Brandcenter alumna helps roll innovative toy into the marketplace

Photos courtesy Hackaball

It has been the object of games for centuries, so how does a ball become one of Time magazine’s best inventions of 2015?

The ball is Hackaball, and it’s a serious technological advancement over the soccer ball or basketball. Using a simple app on a mobile device, children can program Hackaball to play traditional games such as “hot potato” or they can create their own unique gameplay. With the correct coding, the ball will also change colors, vibrate and make sounds at the programmer’s whim. Put simply, Hackaball is a computer you can throw around with your friends in the backyard.

“The Time list came something like eight months after the initial launch, and it was just a massive validation,” said Rachel Mercer, a 2012 Virginia Commonwealth University Brandcenter graduate. “We do genuinely believe it’s a very unique product in the space, and we’re very proud to see it on that list.”

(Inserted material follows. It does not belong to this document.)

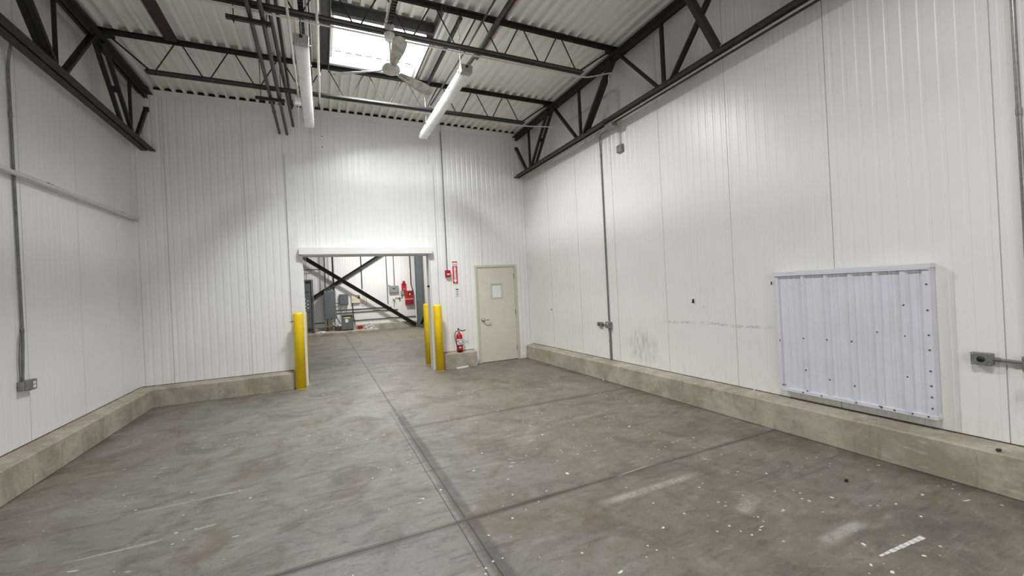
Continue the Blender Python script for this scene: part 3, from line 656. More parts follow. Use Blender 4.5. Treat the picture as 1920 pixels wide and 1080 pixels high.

Made by Many, a London-based consultancy where Mercer was a senior product strategist, invented the Hackaball prototype as a side project before placing it on Kickstarter to raise cash. The Kickstarter campaign raised $240,000 and Mercer’s role in the early days of Hackaball was to create a strategy to get it on the market quickly. Mercer and her strategy teammates tested Hackaball during a series of play dates with London-based families.

“We needed to know whether or not kids would play with it more than once, what moms and dads felt like it needed to do in order to be worth the price tag and what the price should even be in the first place,” Mercer said.

Hackaball is marketed as a fun option that bridges the gap between technology and socialization — a simple toy that separates children from their computer and tablet screens, yet helps them learn the logic of programming and encourages creative thinking and outside play. To Mercer, it was also paramount that it be a tech toy designed for and marketed to both boys and girls.